[The exercise]: Using the listing below, copy exactly the lines from the one containing "Write part 4" to the one containing "q = at(3212, 1186, 0);", both lines included, and no others.

--- start Records provided ---

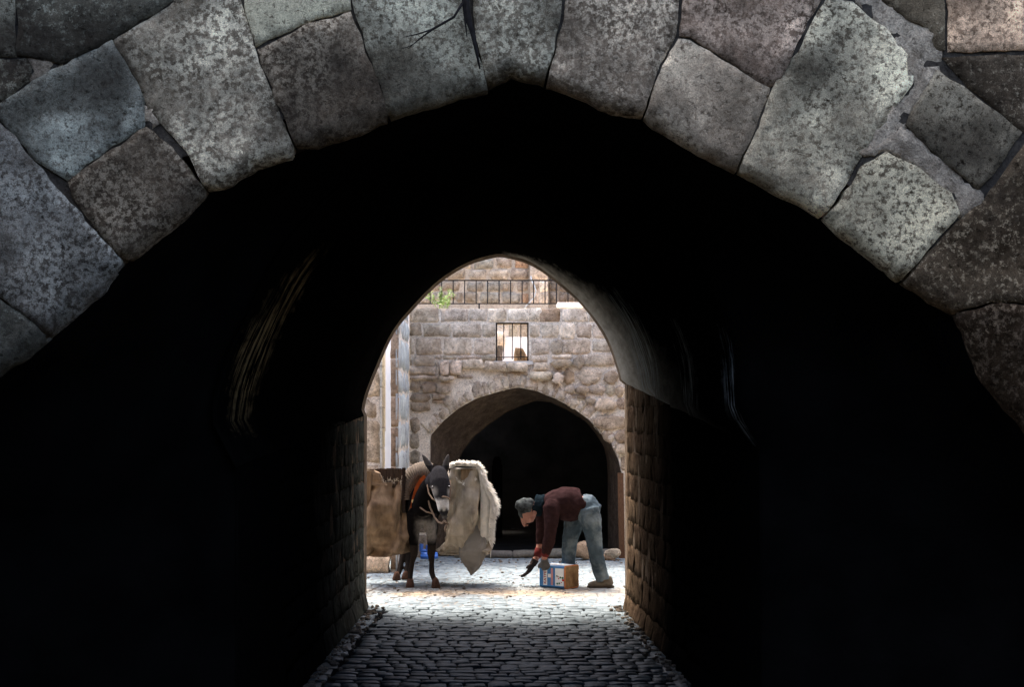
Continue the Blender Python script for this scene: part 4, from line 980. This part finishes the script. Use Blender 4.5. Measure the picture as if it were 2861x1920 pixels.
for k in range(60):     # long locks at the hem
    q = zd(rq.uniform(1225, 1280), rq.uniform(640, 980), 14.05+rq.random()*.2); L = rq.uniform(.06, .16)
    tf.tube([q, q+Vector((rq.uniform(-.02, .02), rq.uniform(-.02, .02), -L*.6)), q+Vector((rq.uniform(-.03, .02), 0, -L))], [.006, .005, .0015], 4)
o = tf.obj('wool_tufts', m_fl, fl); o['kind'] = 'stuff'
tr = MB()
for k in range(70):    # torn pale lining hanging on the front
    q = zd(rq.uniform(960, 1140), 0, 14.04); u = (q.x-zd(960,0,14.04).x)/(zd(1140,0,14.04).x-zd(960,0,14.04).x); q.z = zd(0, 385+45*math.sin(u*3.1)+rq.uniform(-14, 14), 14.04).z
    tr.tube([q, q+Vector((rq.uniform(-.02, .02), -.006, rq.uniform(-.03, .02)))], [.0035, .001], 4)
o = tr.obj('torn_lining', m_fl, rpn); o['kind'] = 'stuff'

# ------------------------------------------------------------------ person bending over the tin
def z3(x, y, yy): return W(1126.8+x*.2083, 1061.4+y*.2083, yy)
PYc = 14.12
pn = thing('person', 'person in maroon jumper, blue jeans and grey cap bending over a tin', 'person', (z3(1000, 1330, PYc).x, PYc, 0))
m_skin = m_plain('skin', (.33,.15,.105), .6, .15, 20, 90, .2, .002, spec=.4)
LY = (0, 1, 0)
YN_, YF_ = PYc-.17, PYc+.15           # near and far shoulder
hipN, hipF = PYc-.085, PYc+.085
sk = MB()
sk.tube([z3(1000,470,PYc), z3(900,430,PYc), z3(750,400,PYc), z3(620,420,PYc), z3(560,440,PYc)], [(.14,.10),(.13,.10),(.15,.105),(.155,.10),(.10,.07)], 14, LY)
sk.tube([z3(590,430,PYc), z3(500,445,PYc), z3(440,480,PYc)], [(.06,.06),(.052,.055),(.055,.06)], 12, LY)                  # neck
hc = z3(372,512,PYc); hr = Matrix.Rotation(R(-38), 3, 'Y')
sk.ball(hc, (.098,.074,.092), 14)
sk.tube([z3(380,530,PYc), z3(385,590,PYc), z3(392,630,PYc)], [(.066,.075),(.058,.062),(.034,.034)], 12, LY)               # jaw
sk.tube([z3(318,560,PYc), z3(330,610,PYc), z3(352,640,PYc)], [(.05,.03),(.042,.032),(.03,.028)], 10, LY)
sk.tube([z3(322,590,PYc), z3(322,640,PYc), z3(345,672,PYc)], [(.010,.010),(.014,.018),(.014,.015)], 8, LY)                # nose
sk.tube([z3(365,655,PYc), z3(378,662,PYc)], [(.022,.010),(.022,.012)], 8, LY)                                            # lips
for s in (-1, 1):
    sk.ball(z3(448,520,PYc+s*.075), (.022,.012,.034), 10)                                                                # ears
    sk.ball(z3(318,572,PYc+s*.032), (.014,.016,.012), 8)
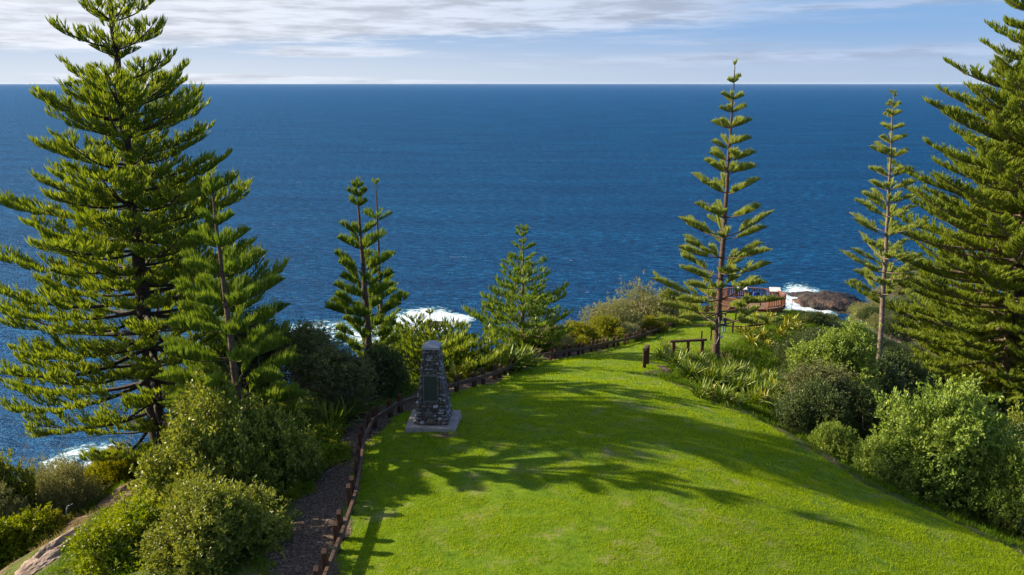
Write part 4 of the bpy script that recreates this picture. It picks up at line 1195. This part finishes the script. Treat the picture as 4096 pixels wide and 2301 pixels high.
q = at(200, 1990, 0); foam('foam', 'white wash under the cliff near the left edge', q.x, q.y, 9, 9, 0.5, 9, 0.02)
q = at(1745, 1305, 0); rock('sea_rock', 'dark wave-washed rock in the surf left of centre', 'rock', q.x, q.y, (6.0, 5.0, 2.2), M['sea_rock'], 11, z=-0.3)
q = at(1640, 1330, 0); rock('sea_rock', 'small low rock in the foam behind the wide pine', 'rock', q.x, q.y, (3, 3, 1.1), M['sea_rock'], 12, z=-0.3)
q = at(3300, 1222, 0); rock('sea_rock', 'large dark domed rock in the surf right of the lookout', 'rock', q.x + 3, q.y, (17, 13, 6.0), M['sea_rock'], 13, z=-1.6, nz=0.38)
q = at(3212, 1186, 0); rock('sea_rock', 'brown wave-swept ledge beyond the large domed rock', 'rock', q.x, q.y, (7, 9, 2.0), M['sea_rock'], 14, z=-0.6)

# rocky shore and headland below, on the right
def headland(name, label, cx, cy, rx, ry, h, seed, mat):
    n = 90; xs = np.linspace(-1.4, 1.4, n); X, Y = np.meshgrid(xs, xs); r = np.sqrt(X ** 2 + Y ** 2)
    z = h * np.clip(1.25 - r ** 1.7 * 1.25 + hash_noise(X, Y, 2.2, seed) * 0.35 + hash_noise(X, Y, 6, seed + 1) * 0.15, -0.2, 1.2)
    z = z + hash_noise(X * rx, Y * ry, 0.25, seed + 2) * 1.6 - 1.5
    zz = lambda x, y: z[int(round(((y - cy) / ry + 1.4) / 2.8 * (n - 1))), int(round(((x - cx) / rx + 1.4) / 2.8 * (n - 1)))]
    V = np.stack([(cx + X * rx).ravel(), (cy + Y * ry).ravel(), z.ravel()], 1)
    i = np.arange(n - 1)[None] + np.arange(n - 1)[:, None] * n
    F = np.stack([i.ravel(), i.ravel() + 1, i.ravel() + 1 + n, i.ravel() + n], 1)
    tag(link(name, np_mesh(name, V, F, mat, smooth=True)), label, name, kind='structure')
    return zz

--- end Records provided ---

[Exercise output]:
Write part 4 of the bpy script that recreates this picture. It picks up at line 1195. This part finishes the script. Treat the picture as 4096 pixels wide and 2301 pixels high.
q = at(200, 1990, 0); foam('foam', 'white wash under the cliff near the left edge', q.x, q.y, 9, 9, 0.5, 9, 0.02)
q = at(1745, 1305, 0); rock('sea_rock', 'dark wave-washed rock in the surf left of centre', 'rock', q.x, q.y, (6.0, 5.0, 2.2), M['sea_rock'], 11, z=-0.3)
q = at(1640, 1330, 0); rock('sea_rock', 'small low rock in the foam behind the wide pine', 'rock', q.x, q.y, (3, 3, 1.1), M['sea_rock'], 12, z=-0.3)
q = at(3300, 1222, 0); rock('sea_rock', 'large dark domed rock in the surf right of the lookout', 'rock', q.x + 3, q.y, (17, 13, 6.0), M['sea_rock'], 13, z=-1.6, nz=0.38)
q = at(3212, 1186, 0); rock('sea_rock', 'brown wave-swept ledge beyond the large domed rock', 'rock', q.x, q.y, (7, 9, 2.0), M['sea_rock'], 14, z=-0.6)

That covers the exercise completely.